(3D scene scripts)
↓↓↓
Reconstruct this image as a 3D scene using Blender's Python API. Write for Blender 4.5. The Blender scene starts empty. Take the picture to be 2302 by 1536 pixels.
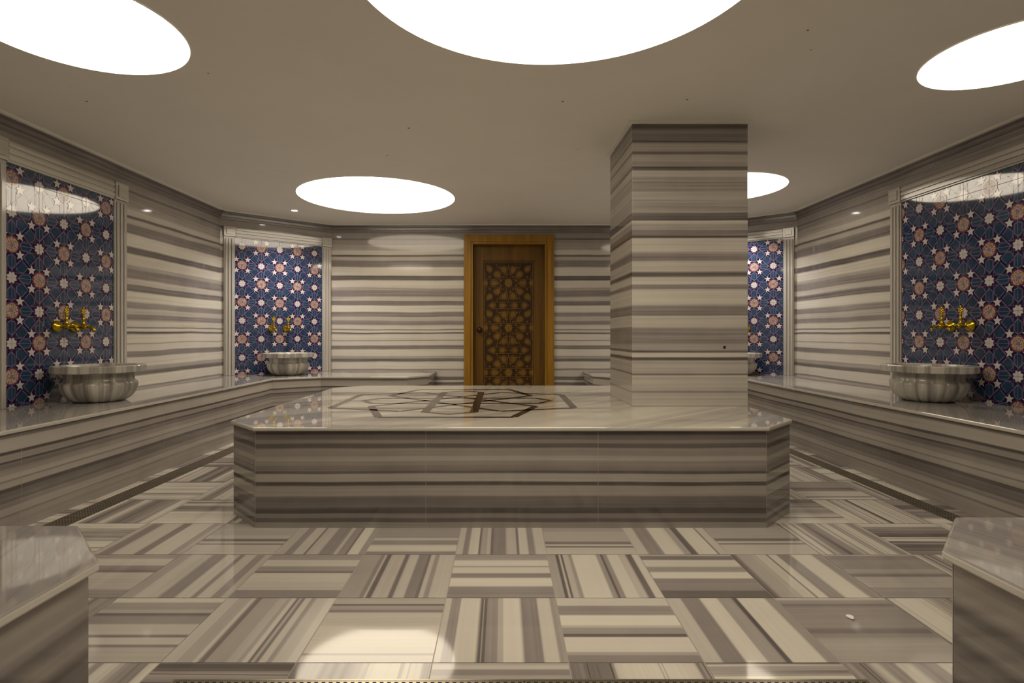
import bpy, math, random
from mathutils import Vector
random.seed(7)
C = bpy.context.scene.collection
PI = math.pi

# ------------------------------------------------------------------ materials
def new_mat(name):
    m = bpy.data.materials.new(name); m.use_nodes = True
    nt = m.node_tree
    b = nt.nodes['Principled BSDF']
    return m, nt, b
def N(nt, t, **kw):
    n = nt.nodes.new(t)
    for k, v in kw.items(): setattr(n, k, v)
    return n
def M2(nt, op, a, b=None, c=None, clamp=False):
    n = nt.nodes.new('ShaderNodeMath'); n.operation = op; n.use_clamp = clamp
    for i, v in enumerate((a, b, c)):
        if v is None: continue
        if isinstance(v, (int, float)): n.inputs[i].default_value = v
        else: nt.links.new(v, n.inputs[i])
    return n.outputs[0]
def ramp(nt, fac, stops, interp='LINEAR'):
    r = nt.nodes.new('ShaderNodeValToRGB'); r.color_ramp.interpolation = interp
    els = r.color_ramp.elements
    while len(els) > 1: els.remove(els[-1])
    els[0].position = stops[0][0]
    c = stops[0][1]; els[0].color = (c, c, c, 1) if isinstance(c, (int, float)) else (*c, 1)
    for p, c in stops[1:]:
        e = els.new(p); e.color = (c, c, c, 1) if isinstance(c, (int, float)) else (*c, 1)
    nt.links.new(fac, r.inputs[0])
    return r.outputs[0]
def comb(nt, x, y, z=0.0):
    n = nt.nodes.new('ShaderNodeCombineXYZ')
    for i, v in enumerate((x, y, z)):
        if isinstance(v, (int, float)): n.inputs[i].default_value = v
        else: nt.links.new(v, n.inputs[i])
    return n.outputs[0]
def noise(nt, vec, detail=3.0, rough=.55, scale=1.0):
    n = nt.nodes.new('ShaderNodeTexNoise'); n.noise_dimensions = '3D'
    n.inputs['Scale'].default_value = scale; n.inputs['Detail'].default_value = detail
    n.inputs['Roughness'].default_value = rough
    nt.links.new(vec, n.inputs['Vector'])
    return n.outputs['Fac']
def plain(name, col, rough=.5, metal=0.0, var=.06, spec=.5, scale=6.0):
    m, nt, b = new_mat(name)
    tc = N(nt, 'ShaderNodeTexCoord')
    f = noise(nt, tc.outputs['Object'], 4, .6, scale)
    lo = tuple(max(0, c * (1 - var)) for c in col); hi = tuple(min(1, c * (1 + var)) for c in col)
    nt.links.new(ramp(nt, f, [(.3, lo), (.7, hi)]), b.inputs['Base Color'])
    b.inputs['Roughness'].default_value = rough; b.inputs['Metallic'].default_value = metal
    b.inputs['Specular IOR Level'].default_value = spec
    return m

MARBLE = [(0.0, (.095, .082, .078)), (.3, (.235, .210, .200)), (.6, (.41, .38, .345)), (1.0, (.60, .57, .50))]
def marble(name, stops=None, cols=MARBLE, rough=.12, warp=.018, fine=.24, lines=.35, freq=9.0, spec=.5, soft=0.0, tone=False):
    """striped marble: the band coordinate is UV.x in metres, UV.y runs along the bands"""
    m, nt, b = new_mat(name)
    uv = N(nt, 'ShaderNodeUVMap'); sp = N(nt, 'ShaderNodeSeparateXYZ')
    nt.links.new(uv.outputs[0], sp.inputs[0])
    u, v = sp.outputs[0], sp.outputs[1]
    w = noise(nt, comb(nt, M2(nt, 'MULTIPLY', u, 2.5), M2(nt, 'MULTIPLY', v, .9), 3.3), 3, .5)
    u2 = M2(nt, 'ADD', u, M2(nt, 'MULTIPLY', M2(nt, 'SUBTRACT', w, .5), warp * 2))
    if tone:
        at = N(nt, 'ShaderNodeAttribute'); at.attribute_name = 'tone'; val = at.outputs['Fac']
    elif stops:
        lo = stops[0][0]; hi = stops[-1][0]
        val = None
        chunks = []; i = 0
        while i < len(stops) - 1:
            chunks.append(stops[i:i + 30]); i += 29
        for ch in chunks:
            a, bb = ch[0][0], ch[-1][0]
            f = M2(nt, 'DIVIDE', M2(nt, 'SUBTRACT', u2, a), max(1e-4, bb - a), clamp=True)
            r = ramp(nt, f, [((z - a) / max(1e-4, bb - a), c) for z, c in ch])
            if val is None: val = r
            else:
                g = M2(nt, 'GREATER_THAN', u2, a)
                val = M2(nt, 'ADD', M2(nt, 'MULTIPLY', r, g), M2(nt, 'MULTIPLY', val, M2(nt, 'SUBTRACT', 1.0, g)))
    else:
        f = noise(nt, comb(nt, M2(nt, 'MULTIPLY', u2, freq), M2(nt, 'MULTIPLY', v, .12), 1.7), 3, .62)
        k = .10 + soft
        val = ramp(nt, f, [(.5 - k * 1.6, .05), (.5 - k * .7, .35), (.5 - k * .15, .45), (.5 + k * .15, .8), (.5 + k, .95)])
    fn = noise(nt, comb(nt, M2(nt, 'MULTIPLY', u2, 75.0), M2(nt, 'MULTIPLY', v, .5), 9.1), 3, .6)
    val = M2(nt, 'ADD', val, M2(nt, 'MULTIPLY', M2(nt, 'SUBTRACT', fn, .5), fine * 2))
    if lines:
        ln = noise(nt, comb(nt, M2(nt, 'MULTIPLY', u2, 17.0), M2(nt, 'MULTIPLY', v, .15), 5.7), 1, .5)
        d = M2(nt, 'ABSOLUTE', M2(nt, 'SUBTRACT', ln, .56))
        d = M2(nt, 'SUBTRACT', 1.0, M2(nt, 'DIVIDE', d, .022), clamp=True)
        val = M2(nt, 'SUBTRACT', val, M2(nt, 'MULTIPLY', d, lines))
    cloud = noise(nt, comb(nt, M2(nt, 'MULTIPLY', u, 3.0), M2(nt, 'MULTIPLY', v, 3.0), 2.2), 4, .6)
    val = M2(nt, 'ADD', val, M2(nt, 'MULTIPLY', M2(nt, 'SUBTRACT', cloud, .5), .22), clamp=True)
    nt.links.new(ramp(nt, val, cols), b.inputs['Base Color'])
    b.inputs['Roughness'].default_value = rough
    b.inputs['Specular IOR Level'].default_value = spec
    return m

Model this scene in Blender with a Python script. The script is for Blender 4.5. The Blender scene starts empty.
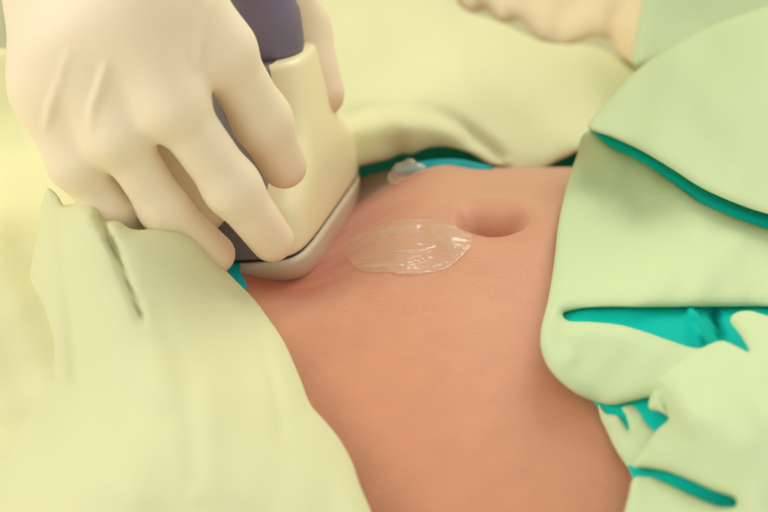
import bpy, bmesh, math, random
import numpy as np
import openvdb
from mathutils import Vector, Matrix
from mathutils.geometry import delaunay_2d_cdt

random.seed(3)
SC = bpy.context.scene
COL = SC.collection
R = math.radians

# ------------------------------------------------------------------ camera
PITCH, DIST, LENS = R(29), .50, 85.0
F = 768 * LENS / 36.0
FWD = np.array([0, math.cos(PITCH), -math.sin(PITCH)])
UP = np.array([0, math.sin(PITCH), math.cos(PITCH)])
RT = np.array([1.0, 0, 0])
CAM = -DIST * FWD
cd = bpy.data.cameras.new('camera')
cam = bpy.data.objects.new('camera', cd); COL.objects.link(cam)
cam.location = CAM; cam.rotation_euler = (math.pi / 2 - PITCH, 0, 0)
cd.lens = LENS; cd.sensor_width = 36; cd.clip_start = .01
cd.dof.use_dof = True; cd.dof.focus_distance = .492; cd.dof.aperture_fstop = 11
SC.camera = cam

# ------------------------------------------------------------------ light
W = bpy.data.worlds.new('world'); SC.world = W; W.use_nodes = True
bg = W.node_tree.nodes['Background']
bg.inputs[0].default_value = (.98, .975, .90, 1); bg.inputs[1].default_value = .80


def area(name, loc, target, size, power, color):
    l = bpy.data.lights.new(name, 'AREA'); l.shape = 'DISK'; l.size = size; l.energy = power; l.color = color
    o = bpy.data.objects.new(name, l); COL.objects.link(o)
    o.location = loc
    o.rotation_euler = (Vector(target) - Vector(loc)).to_track_quat('-Z', 'Y').to_euler()
    return o


area('ceiling_exam_light', (.70, 1.10, 1.30), (0, 0, 0), 1.30, 16.5, (1, .955, .875))
area('fill_light', (-1.40, -.30, .72), (-.08, 0, .05), .9, 10, (1, .98, .95))  # added fill to brighten glove and towel, no window stands there
VS = SC.view_settings
VS.view_transform = 'Standard'; VS.look = 'None'; VS.exposure = 0; VS.gamma = 1; VS.use_curve_mapping = False


# ------------------------------------------------------------------ projection helpers
def P(px, py, d):
    """point seen at pixel (px, py), d metres beyond the focus plane"""
    px, py, d = np.asarray(px, float), np.asarray(py, float), np.asarray(d, float)
    t = DIST + d
    return (CAM + t[..., None] * (FWD + ((px - 384) / F)[..., None] * RT - ((py - 256) / F)[..., None] * UP))


def sstep(a, b, x):
    t = np.clip((x - a) / (b - a), 0, 1); return t * t * (3 - 2 * t)


# ------------------------------------------------------------------ materials
def srgb(r, g, b):
    f = lambda c: (c / 255) / 12.92 if c / 255 <= .04045 else ((c / 255 + .055) / 1.055) ** 2.4
    return (f(r), f(g), f(b), 1)


def mat(name, col, rough=.6, var=.04, vscale=30, bump=0, bscale=400, spec=.3, sss=0, sss_r=(1, .4, .2), back=None,
        attr=None, attr_col=None, sheen=0, wave=0):
    m = bpy.data.materials.new(name); m.use_nodes = True
    nt = m.node_tree; N, L = nt.nodes, nt.links
    b = N['Principled BSDF']
    b.inputs['Roughness'].default_value = rough
    b.inputs['Specular IOR Level'].default_value = spec
    tc = N.new('ShaderNodeTexCoord')
    nz = N.new('ShaderNodeTexNoise'); nz.inputs['Scale'].default_value = vscale; nz.inputs['Detail'].default_value = 4
    L.new(tc.outputs['Object'], nz.inputs['Vector'])
    mx = N.new('ShaderNodeMix'); mx.data_type = 'RGBA'
    L.new(nz.outputs['Fac'], mx.inputs[0])
    mx.inputs[6].default_value = tuple(c * (1 - var) for c in col[:3]) + (1,)
    mx.inputs[7].default_value = tuple(min(1, c * (1 + var)) for c in col[:3]) + (1,)
    out = mx.outputs[2]
    if back is not None:
        g = N.new('ShaderNodeNewGeometry'); m2 = N.new('ShaderNodeMix'); m2.data_type = 'RGBA'
        L.new(g.outputs['Backfacing'], m2.inputs[0]); L.new(out, m2.inputs[6]); m2.inputs[7].default_value = back
        out = m2.outputs[2]
    if attr:
        a = N.new('ShaderNodeAttribute'); a.attribute_name = attr
        m3 = N.new('ShaderNodeMix'); m3.data_type = 'RGBA'
        L.new(a.outputs['Fac'], m3.inputs[0]); L.new(out, m3.inputs[6]); m3.inputs[7].default_value = attr_col
        out = m3.outputs[2]
    L.new(out, b.inputs['Base Color'])
    if bump:
        n2 = N.new('ShaderNodeTexNoise'); n2.inputs['Scale'].default_value = bscale; n2.inputs['Detail'].default_value = 5
        L.new(tc.outputs['Object'], n2.inputs['Vector'])
        bp = N.new('ShaderNodeBump'); bp.inputs['Strength'].default_value = bump; bp.inputs['Distance'].default_value = .001
        L.new(n2.outputs['Fac'], bp.inputs['Height']); L.new(bp.outputs['Normal'], b.inputs['Normal'])
    if sss:
        b.inputs['Subsurface Weight'].default_value = sss
        b.inputs['Subsurface Radius'].default_value = sss_r
        b.inputs['Subsurface Scale'].default_value = .004
    if sheen:
        b.inputs['Sheen Weight'].default_value = sheen; b.inputs['Sheen Roughness'].default_value = .45
        b.inputs['Sheen Tint'].default_value = (1, .93, .82, 1)
    return m


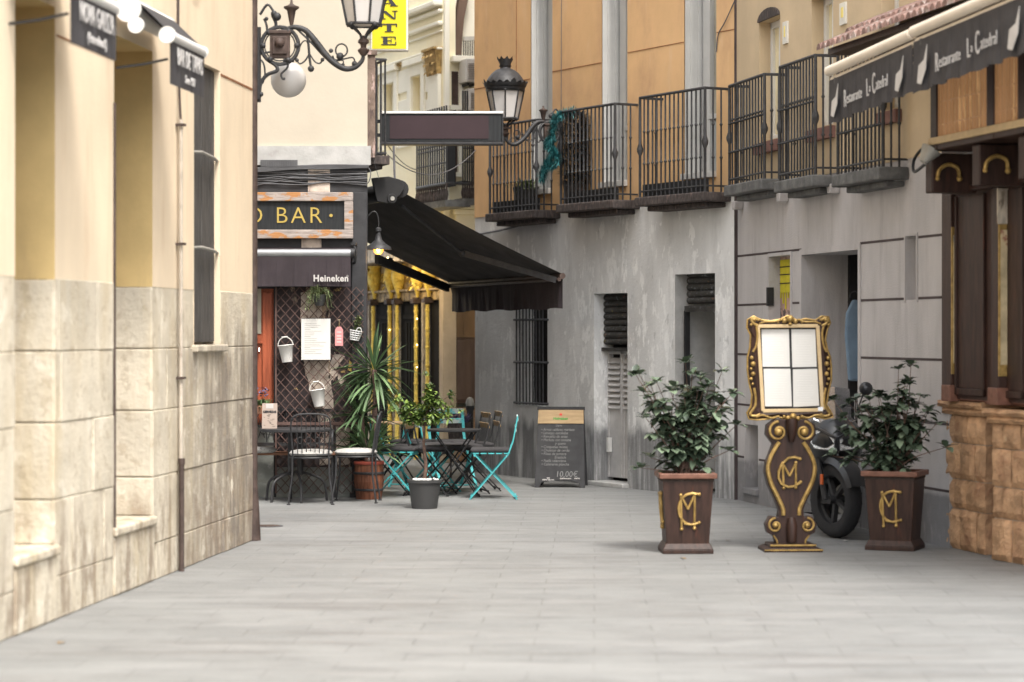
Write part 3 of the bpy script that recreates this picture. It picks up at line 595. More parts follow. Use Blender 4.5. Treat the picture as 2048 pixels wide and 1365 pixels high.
g.build('raised_panel',K['yellowlight'],Dg,bevel=.01)
# pilaster with capital
hp=WD.rect(862,883,147,430); g=MB(); g.box(hp[0],hp[1],-.05,0,hp[2],hp[3]); g.build('pilaster',K['yellowlight'],Dg,bevel=.01)
zc0,zc1=WD.Z(870,147,-.1),WD.Z(870,98,-.1); g=MB(); g.frustum((hp[1]-hp[0])/2,.04,zc0,(hp[1]-hp[0])/2+.03,.07,zc1,cx=(hp[0]+hp[1])/2,cy=-.02)
random.seed(5)
for i in range(7):
    for j in range(3):
        x=hp[0]+(hp[1]-hp[0])*(i+.5)/7; z=zc0+(zc1-zc0)*(j+.3)/3; g.leaf((x,-.07-.015*j,z),(random.uniform(-.2,.2),-.5,1),.09,.06,1.2)
g.box(hp[0]-.04,hp[1]+.04,-.12,0,zc1,zc1+.03); g.build('capital',K['yellowcap'],Dg)
# right-hand bay (px 885..950) set nearly frontal
P2=Vector((-.8625,30,0)); P3=Vector((.1,30.35,0)); WE=Wall(P2,P3); ME=Matrix.Translation(P2)@Matrix.Rotation(WE.ang,4,'Z'); MI=(Matrix.Translation(WD.a)@Matrix.Rotation(WD.ang,4,'Z')).inverted()@ME
XE=WE.len
g=MB(MI); ha=(WE.X(913),XE,WE.Z(930,113),HD-1); hb=WE.rect(903,917,143,212); hc=WE.rect(899,915,285,345)
holes_wall(g,0,XE,WE.Z(900,545),HD,[(WE.X(911),XE-.01,WE.Z(930,113),7),hb,hc]); body(g,0,XE,6,HD,left=False); g.build('right_bay_wall',K['yellowwall'],Dg)
g=MB(MI); g.box(WE.X(911),XE-.01,.25,.3,3.5,7.5); g.build('bay_backing',K['yellowlight'],Dg)
g=MB(MI); poly=[(WE.X(911),WE.Z(930,113))]; 
pts_o=[(911,113),(912,60),(916,20),(924,-25),(940,-70)]; pts_i=[(950,-40),(936,5),(929,40),(926,75),(924,113)]
g.prism([(WE.X(a),WE.Z(a,b)) for a,b in pts_o]+[(WE.X(a),WE.Z(a,b)) for a,b in pts_i],.02,.12); g.build('arch_frame',K['browndoor'],Dg)
g=MB(MI); g.box(WE.X(886),WE.X(896),-.07,0,WE.Z(890,545),HD-1); g.box(WE.X(900),WE.X(950),-.12,0,WE.Z(930,114)-.08,WE.Z(930,114)); g.build('bay_trim',K['yellowlight'],Dg,bevel=.01)
g=MB(MI); 
for i in range(8): x=WE.X(923+3.6*i); g.tube([(x,-.08,WE.Z(930,113)),(x,-.08,WE.Z(930,80))],.007,5)
RL=g.build('upper_railing',K['iron'],Dg); g=MB(MI); g.bar((WE.X(922),-.08,WE.Z(930,80)),(XE,-.08,WE.Z(930,72)),.05,.05); g.build('rail_cap',K['signframe'],RL)
for h in (hb,hc):
    g=MB(MI); g.box(h[0],h[1],.02,.05,h[2],h[3]); 
    for i in range(14): z=h[2]+(h[3]-h[2])*i/14; g.box(h[0],h[1],.0,.02,z,z+.02)
    W_=g.build('slatted_shutter',K['shutter'],Dg); g=MB(MI); g.box(h[0]-.04,h[1]+.05,-.09,0,h[2]-.06,h[2]); g.box(h[1],h[1]+.05,-.06,0,h[2],h[3]); g.build('shutter_trim',K['yellowlight'],W_)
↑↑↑
▸ Goal of the exercise: Find every line of the data that holds the string "Blender", then say how many there are and nothing else.

▸ Written response: 3